**Exercise prompt**
Restate the records below word for word, and omit the images they hold.

**Material shown**
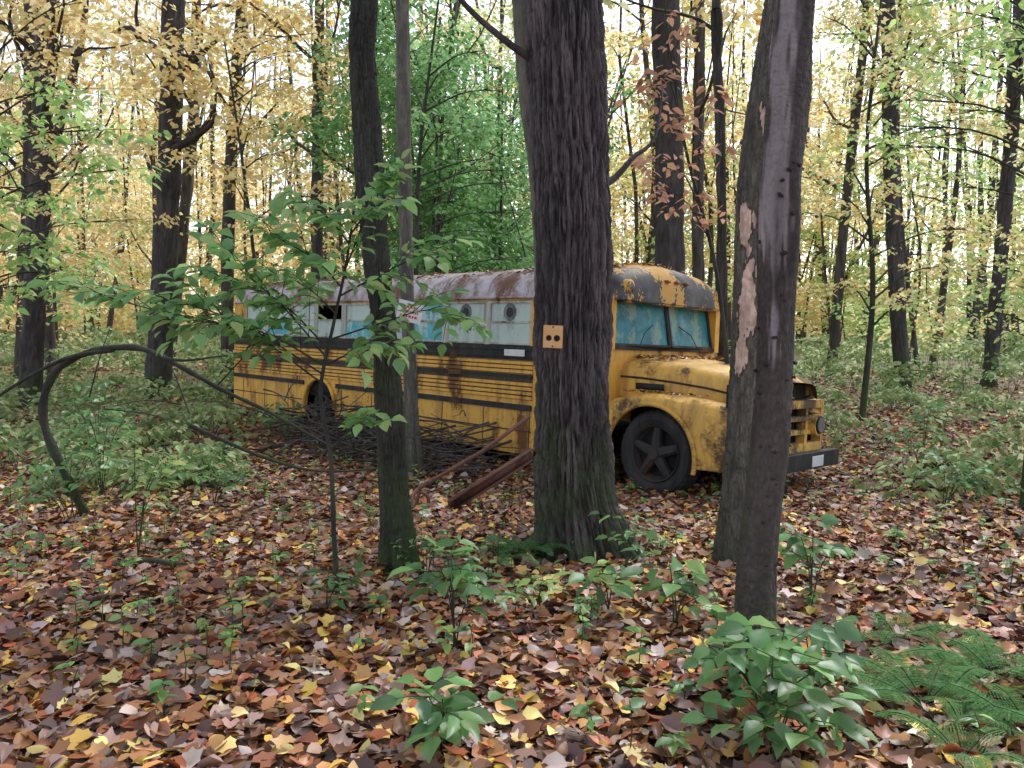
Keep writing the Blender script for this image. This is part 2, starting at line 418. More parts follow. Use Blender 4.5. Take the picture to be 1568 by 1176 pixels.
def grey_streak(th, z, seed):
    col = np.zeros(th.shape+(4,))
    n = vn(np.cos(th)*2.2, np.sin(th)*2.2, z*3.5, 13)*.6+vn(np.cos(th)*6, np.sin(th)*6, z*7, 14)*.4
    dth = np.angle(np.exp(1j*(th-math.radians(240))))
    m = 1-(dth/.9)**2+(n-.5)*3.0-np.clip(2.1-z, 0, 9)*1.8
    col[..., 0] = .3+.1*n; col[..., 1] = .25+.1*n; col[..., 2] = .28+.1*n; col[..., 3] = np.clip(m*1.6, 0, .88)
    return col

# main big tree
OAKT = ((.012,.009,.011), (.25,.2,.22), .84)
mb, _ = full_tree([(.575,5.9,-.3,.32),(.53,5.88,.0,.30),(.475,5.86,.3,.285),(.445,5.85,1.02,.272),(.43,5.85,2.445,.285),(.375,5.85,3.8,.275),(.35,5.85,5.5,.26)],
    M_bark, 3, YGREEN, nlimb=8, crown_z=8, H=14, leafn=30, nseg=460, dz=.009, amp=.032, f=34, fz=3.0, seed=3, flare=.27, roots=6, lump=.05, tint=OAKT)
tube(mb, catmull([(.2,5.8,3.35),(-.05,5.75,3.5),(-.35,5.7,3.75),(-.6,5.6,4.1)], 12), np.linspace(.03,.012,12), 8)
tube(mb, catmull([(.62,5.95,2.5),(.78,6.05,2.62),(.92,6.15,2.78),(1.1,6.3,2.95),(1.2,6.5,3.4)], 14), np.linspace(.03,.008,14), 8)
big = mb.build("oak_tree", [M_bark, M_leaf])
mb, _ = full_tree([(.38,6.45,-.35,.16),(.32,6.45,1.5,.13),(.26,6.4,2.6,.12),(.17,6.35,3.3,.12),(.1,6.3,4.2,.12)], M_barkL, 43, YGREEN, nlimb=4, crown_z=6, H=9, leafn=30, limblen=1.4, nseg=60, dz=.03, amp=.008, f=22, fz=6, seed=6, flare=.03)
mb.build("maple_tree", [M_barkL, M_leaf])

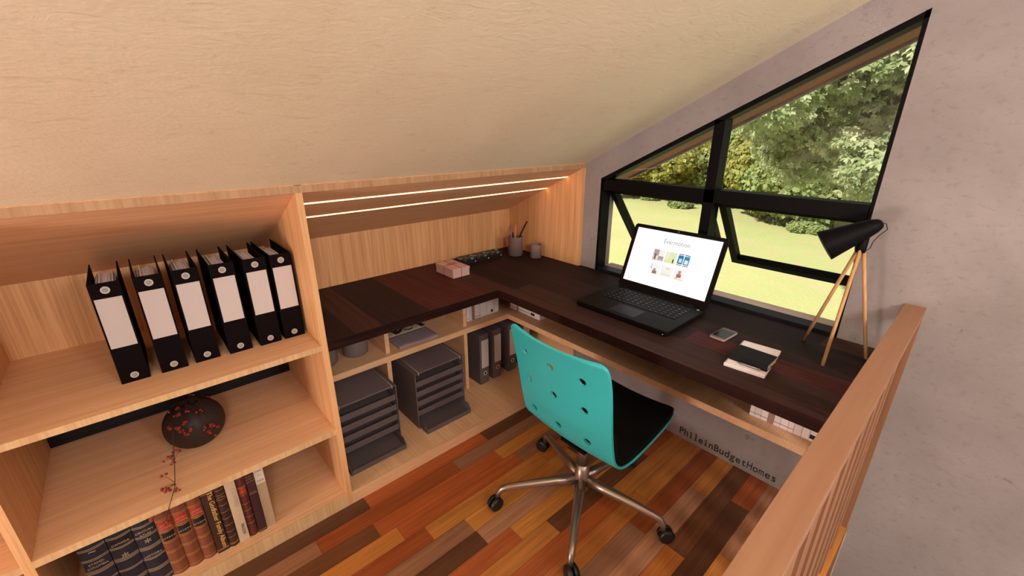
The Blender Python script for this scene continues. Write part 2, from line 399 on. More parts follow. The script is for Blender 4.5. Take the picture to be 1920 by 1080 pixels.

**Task solution**
Keep writing the Blender script for this image. This is part 2, starting at line 418. More parts follow. Use Blender 4.5. Take the picture to be 1568 by 1176 pixels.
def grey_streak(th, z, seed):
    col = np.zeros(th.shape+(4,))
    n = vn(np.cos(th)*2.2, np.sin(th)*2.2, z*3.5, 13)*.6+vn(np.cos(th)*6, np.sin(th)*6, z*7, 14)*.4
    dth = np.angle(np.exp(1j*(th-math.radians(240))))
    m = 1-(dth/.9)**2+(n-.5)*3.0-np.clip(2.1-z, 0, 9)*1.8
    col[..., 0] = .3+.1*n; col[..., 1] = .25+.1*n; col[..., 2] = .28+.1*n; col[..., 3] = np.clip(m*1.6, 0, .88)
    return col

# main big tree
OAKT = ((.012,.009,.011), (.25,.2,.22), .84)
mb, _ = full_tree([(.575,5.9,-.3,.32),(.53,5.88,.0,.30),(.475,5.86,.3,.285),(.445,5.85,1.02,.272),(.43,5.85,2.445,.285),(.375,5.85,3.8,.275),(.35,5.85,5.5,.26)],
    M_bark, 3, YGREEN, nlimb=8, crown_z=8, H=14, leafn=30, nseg=460, dz=.009, amp=.032, f=34, fz=3.0, seed=3, flare=.27, roots=6, lump=.05, tint=OAKT)
tube(mb, catmull([(.2,5.8,3.35),(-.05,5.75,3.5),(-.35,5.7,3.75),(-.6,5.6,4.1)], 12), np.linspace(.03,.012,12), 8)
tube(mb, catmull([(.62,5.95,2.5),(.78,6.05,2.62),(.92,6.15,2.78),(1.1,6.3,2.95),(1.2,6.5,3.4)], 14), np.linspace(.03,.008,14), 8)
big = mb.build("oak_tree", [M_bark, M_leaf])
mb, _ = full_tree([(.38,6.45,-.35,.16),(.32,6.45,1.5,.13),(.26,6.4,2.6,.12),(.17,6.35,3.3,.12),(.1,6.3,4.2,.12)], M_barkL, 43, YGREEN, nlimb=4, crown_z=6, H=9, leafn=30, limblen=1.4, nseg=60, dz=.03, amp=.008, f=22, fz=6, seed=6, flare=.03)
mb.build("maple_tree", [M_barkL, M_leaf])

The Blender Python script for this scene continues. Write part 2, from line 399 on. More parts follow. The script is for Blender 4.5. Take the picture to be 1920 by 1080 pixels.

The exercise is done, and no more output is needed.